Print the entire listing. Each line must match the original exactly.

- [Stored items from a collection]:
---------------

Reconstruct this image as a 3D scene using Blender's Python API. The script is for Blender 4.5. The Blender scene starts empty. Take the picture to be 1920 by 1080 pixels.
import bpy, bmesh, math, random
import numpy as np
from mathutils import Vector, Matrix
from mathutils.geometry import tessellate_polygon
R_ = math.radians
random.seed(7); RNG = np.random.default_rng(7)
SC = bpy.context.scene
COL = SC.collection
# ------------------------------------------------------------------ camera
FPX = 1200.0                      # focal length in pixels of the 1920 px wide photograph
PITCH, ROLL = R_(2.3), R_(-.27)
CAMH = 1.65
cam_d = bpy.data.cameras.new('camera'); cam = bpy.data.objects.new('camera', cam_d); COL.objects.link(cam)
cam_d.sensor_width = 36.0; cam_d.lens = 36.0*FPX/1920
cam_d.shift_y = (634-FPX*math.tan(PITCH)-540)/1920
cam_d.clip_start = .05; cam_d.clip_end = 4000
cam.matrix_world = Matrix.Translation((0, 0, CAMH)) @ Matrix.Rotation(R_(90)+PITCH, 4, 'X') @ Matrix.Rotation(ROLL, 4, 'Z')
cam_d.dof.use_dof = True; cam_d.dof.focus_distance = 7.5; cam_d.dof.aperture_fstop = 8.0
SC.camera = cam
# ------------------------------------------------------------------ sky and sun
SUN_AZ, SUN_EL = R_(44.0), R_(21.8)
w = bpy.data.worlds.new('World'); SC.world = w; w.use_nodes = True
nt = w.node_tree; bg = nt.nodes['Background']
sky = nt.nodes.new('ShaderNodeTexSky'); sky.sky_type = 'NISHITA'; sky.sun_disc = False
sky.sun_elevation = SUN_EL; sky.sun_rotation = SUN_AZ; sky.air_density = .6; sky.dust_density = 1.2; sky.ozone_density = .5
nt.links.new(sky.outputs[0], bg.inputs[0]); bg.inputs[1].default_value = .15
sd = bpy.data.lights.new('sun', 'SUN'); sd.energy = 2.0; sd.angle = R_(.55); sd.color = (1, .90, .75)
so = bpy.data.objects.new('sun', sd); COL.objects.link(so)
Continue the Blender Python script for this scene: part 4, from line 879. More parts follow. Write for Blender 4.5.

---------------

- [Expected output]:
Reconstruct this image as a 3D scene using Blender's Python API. The script is for Blender 4.5. The Blender scene starts empty. Take the picture to be 1920 by 1080 pixels.
import bpy, bmesh, math, random
import numpy as np
from mathutils import Vector, Matrix
from mathutils.geometry import tessellate_polygon
R_ = math.radians
random.seed(7); RNG = np.random.default_rng(7)
SC = bpy.context.scene
COL = SC.collection
# ------------------------------------------------------------------ camera
FPX = 1200.0                      # focal length in pixels of the 1920 px wide photograph
PITCH, ROLL = R_(2.3), R_(-.27)
CAMH = 1.65
cam_d = bpy.data.cameras.new('camera'); cam = bpy.data.objects.new('camera', cam_d); COL.objects.link(cam)
cam_d.sensor_width = 36.0; cam_d.lens = 36.0*FPX/1920
cam_d.shift_y = (634-FPX*math.tan(PITCH)-540)/1920
cam_d.clip_start = .05; cam_d.clip_end = 4000
cam.matrix_world = Matrix.Translation((0, 0, CAMH)) @ Matrix.Rotation(R_(90)+PITCH, 4, 'X') @ Matrix.Rotation(ROLL, 4, 'Z')
cam_d.dof.use_dof = True; cam_d.dof.focus_distance = 7.5; cam_d.dof.aperture_fstop = 8.0
SC.camera = cam
# ------------------------------------------------------------------ sky and sun
SUN_AZ, SUN_EL = R_(44.0), R_(21.8)
w = bpy.data.worlds.new('World'); SC.world = w; w.use_nodes = True
nt = w.node_tree; bg = nt.nodes['Background']
sky = nt.nodes.new('ShaderNodeTexSky'); sky.sky_type = 'NISHITA'; sky.sun_disc = False
sky.sun_elevation = SUN_EL; sky.sun_rotation = SUN_AZ; sky.air_density = .6; sky.dust_density = 1.2; sky.ozone_density = .5
nt.links.new(sky.outputs[0], bg.inputs[0]); bg.inputs[1].default_value = .15
sd = bpy.data.lights.new('sun', 'SUN'); sd.energy = 2.0; sd.angle = R_(.55); sd.color = (1, .90, .75)
so = bpy.data.objects.new('sun', sd); COL.objects.link(so)
Continue the Blender Python script for this scene: part 4, from line 879. More parts follow. Write for Blender 4.5.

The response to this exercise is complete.